La flexibilidad y la disposición a liberarme me ayudan a volverme más pacífico, más creador, más poderoso y más lleno de amor
La mayor parte de nuestro cuerpo está formada por agua, y sin embargo, cómo nos cuesta fluir. Nos volvemos inamovibles como rocas, nos endurecemos y no nos permitimos adaptarnos a las situaciones que nos tocan vivir, cuando todo en la Naturaleza, hasta las más altas montañas, están en constante movimiento y evolución, aunque seamos incapaces de darnos cuenta. Vamos acumulando a nuestras espaldas los desaires, las palabras que nos hirieron, las caricias que no nos dieron, los actos que nos hicieron daño... y no es de extrañar que con ese peso sobre nosotros nos hundamos más y más en el lodo que formamos a nuestro alrededor, sin posibilidad de avanzar o de dar un solo paso en otra dirección.
Cuando nos volvemos más flexibles con nuestras circunstancias podemos deshacernos poco a poco de las cargas que nos oprimen, y dejamos ir la amargura que envuelve nuestro corazón como una tela de araña, es entonces cuando el amor puede colarse por entre sus rendijas y liberarlo de la cárcel que lo oprimía.
Nos vemos poderosos cuando nos elevamos sobre la montaña de la inmundicia que creemos que los demás han volcado sobre nosotros, nos vemos vencedores y dispuestos a aplastar con el mismo peso que lanzaron sobre nosotros, cuando en realidad eso no es poder, es miedo a salir dañado. El verdadero poder lo conseguimos cuando somos capaces de dar un paso hacia delante y transformar las inmundicias en el abono que hará más fértiles las experiencias vividas.

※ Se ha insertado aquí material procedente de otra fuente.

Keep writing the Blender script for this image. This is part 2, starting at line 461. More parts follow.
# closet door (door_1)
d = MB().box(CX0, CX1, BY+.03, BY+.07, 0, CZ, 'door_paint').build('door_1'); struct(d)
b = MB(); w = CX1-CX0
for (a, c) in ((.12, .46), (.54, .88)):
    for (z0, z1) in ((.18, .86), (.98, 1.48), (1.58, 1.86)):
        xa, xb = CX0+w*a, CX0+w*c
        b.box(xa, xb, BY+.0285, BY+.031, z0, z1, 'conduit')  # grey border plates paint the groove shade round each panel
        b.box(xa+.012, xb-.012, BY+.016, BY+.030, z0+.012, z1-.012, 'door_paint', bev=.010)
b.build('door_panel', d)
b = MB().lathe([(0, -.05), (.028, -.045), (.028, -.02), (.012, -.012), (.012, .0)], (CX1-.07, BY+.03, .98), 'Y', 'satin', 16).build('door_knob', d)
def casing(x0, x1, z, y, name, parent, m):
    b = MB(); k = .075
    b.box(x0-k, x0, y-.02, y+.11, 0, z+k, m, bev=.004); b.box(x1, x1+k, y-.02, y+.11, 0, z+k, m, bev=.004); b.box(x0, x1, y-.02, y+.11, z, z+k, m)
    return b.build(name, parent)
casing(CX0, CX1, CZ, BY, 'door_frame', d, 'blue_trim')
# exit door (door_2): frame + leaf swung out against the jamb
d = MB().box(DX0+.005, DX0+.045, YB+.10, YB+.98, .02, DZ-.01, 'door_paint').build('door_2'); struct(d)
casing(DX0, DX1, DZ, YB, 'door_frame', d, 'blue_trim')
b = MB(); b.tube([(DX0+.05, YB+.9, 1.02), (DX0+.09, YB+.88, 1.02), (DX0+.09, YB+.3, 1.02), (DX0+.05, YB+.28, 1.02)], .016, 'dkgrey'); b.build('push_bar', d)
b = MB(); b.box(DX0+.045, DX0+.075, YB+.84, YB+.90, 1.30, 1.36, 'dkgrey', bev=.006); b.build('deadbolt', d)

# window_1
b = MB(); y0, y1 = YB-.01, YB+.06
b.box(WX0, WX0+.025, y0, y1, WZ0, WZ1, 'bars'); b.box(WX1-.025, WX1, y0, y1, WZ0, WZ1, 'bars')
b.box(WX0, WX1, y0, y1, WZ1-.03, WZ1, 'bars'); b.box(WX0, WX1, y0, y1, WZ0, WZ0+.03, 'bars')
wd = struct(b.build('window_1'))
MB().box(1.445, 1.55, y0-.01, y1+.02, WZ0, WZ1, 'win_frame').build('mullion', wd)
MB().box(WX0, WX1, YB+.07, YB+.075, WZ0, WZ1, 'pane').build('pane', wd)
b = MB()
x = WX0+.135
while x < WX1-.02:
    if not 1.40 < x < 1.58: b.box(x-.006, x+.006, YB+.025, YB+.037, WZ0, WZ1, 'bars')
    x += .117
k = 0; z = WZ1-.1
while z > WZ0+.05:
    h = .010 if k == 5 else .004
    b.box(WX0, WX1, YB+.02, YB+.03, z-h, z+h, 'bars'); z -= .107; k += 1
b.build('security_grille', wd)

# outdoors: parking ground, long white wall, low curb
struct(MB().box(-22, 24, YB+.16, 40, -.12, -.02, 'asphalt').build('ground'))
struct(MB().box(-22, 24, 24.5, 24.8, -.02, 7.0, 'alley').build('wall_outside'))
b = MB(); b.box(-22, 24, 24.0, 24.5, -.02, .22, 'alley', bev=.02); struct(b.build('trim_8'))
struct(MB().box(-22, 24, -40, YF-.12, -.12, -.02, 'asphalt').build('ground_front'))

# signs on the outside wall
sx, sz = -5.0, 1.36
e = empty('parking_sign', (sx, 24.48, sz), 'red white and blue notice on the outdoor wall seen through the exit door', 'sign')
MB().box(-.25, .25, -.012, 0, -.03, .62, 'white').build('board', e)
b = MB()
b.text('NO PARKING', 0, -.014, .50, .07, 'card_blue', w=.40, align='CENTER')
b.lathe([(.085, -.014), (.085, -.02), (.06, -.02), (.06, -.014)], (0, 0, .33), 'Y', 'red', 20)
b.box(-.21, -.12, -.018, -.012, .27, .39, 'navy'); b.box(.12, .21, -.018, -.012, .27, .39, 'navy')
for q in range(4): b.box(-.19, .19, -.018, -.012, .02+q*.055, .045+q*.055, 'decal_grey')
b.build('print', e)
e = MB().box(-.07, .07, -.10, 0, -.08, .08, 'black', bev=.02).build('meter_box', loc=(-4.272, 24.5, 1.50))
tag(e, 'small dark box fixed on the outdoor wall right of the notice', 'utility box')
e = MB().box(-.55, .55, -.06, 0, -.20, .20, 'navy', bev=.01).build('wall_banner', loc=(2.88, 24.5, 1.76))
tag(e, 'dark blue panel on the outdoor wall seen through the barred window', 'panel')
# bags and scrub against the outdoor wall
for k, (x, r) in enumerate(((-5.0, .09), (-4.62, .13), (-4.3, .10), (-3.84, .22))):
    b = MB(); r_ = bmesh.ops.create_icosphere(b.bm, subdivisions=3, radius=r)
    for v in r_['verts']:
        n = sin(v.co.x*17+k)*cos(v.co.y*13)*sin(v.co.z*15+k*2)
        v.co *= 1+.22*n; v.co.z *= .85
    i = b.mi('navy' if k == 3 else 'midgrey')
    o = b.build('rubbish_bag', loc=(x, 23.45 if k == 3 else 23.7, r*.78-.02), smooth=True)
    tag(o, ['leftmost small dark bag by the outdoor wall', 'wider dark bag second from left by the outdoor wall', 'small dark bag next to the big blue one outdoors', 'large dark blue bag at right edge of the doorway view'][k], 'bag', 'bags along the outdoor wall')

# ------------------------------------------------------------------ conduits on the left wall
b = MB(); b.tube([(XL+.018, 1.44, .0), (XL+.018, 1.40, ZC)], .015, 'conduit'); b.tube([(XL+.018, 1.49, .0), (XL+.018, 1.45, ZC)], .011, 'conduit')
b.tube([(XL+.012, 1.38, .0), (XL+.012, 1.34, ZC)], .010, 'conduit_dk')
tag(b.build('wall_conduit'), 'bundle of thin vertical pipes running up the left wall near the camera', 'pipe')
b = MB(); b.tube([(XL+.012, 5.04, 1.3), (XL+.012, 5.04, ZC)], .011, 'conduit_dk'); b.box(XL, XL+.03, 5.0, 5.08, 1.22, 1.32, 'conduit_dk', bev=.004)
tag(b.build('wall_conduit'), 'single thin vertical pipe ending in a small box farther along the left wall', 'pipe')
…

Debemos permitirnos vivir los sentimientos y fluir con ellos, solo así podremos sortear los obstáculos del camino y seguir hacia delante. Seamos como el agua que no deja nunca de fluir, sortea piedras y obstáculos hasta llegar a su destino, si se la contiene desata su fuerza y arrasa, pero si se la deja seguir su cauce, es dulce y delicada. Sigamos el ejemplo de este gran maestro, al fin y al cabo ¿no somos nosotros también agua?